▶ What the exercise asks
Count the lines in the data below where the string "from" occurs, please, and give the number alone.

▶ Input rows
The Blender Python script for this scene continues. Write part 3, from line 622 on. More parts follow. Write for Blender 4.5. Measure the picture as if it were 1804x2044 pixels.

...

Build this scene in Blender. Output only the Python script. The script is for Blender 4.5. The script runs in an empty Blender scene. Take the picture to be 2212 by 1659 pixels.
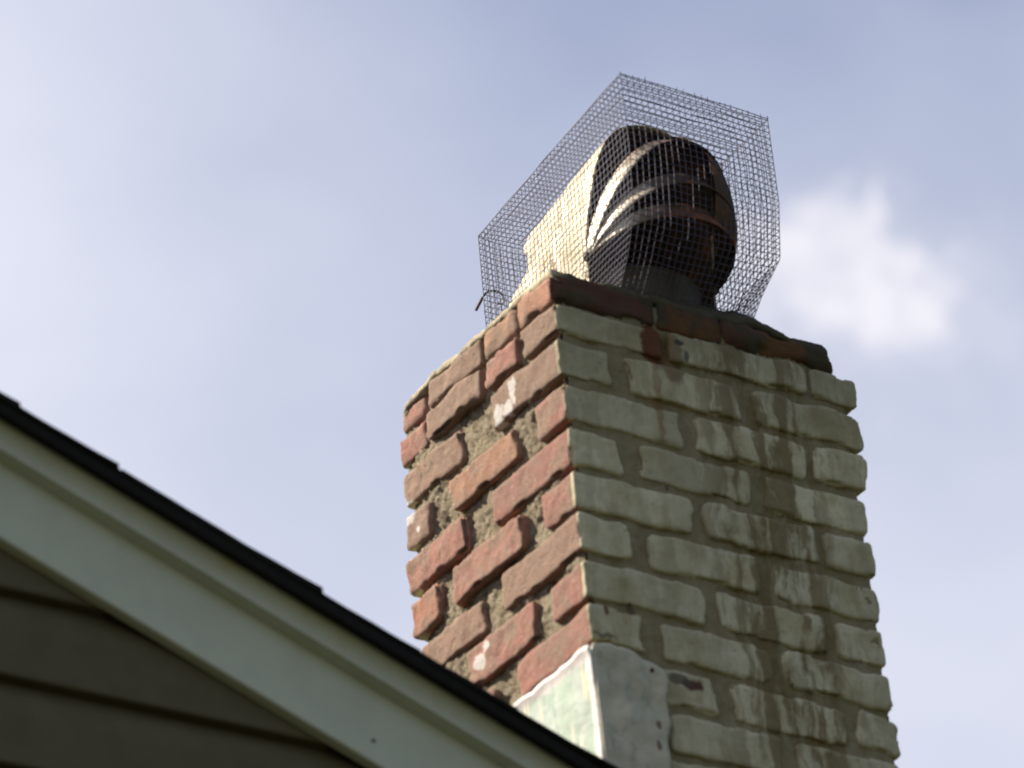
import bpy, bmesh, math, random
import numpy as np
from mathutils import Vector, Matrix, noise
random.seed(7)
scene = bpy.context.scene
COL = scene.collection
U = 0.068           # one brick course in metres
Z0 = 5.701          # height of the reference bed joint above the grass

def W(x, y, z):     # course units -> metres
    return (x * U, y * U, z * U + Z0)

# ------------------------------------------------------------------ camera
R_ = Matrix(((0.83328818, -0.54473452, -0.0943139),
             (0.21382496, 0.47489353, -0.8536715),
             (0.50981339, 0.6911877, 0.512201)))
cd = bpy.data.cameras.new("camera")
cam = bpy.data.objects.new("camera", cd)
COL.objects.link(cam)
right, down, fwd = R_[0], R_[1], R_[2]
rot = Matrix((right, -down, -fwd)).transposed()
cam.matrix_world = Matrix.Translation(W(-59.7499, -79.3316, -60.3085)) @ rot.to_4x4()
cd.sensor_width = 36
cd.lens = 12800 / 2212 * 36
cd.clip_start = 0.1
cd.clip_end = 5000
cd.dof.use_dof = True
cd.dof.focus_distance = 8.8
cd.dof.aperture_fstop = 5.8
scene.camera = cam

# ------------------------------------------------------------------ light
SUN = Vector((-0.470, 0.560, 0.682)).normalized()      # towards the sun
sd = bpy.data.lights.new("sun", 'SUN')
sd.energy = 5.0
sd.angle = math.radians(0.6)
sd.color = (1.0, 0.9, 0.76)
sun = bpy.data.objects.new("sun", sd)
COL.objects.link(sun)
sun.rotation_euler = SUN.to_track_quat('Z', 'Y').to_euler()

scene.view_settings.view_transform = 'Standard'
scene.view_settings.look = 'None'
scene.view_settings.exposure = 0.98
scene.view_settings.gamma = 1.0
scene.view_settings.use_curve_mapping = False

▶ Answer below
2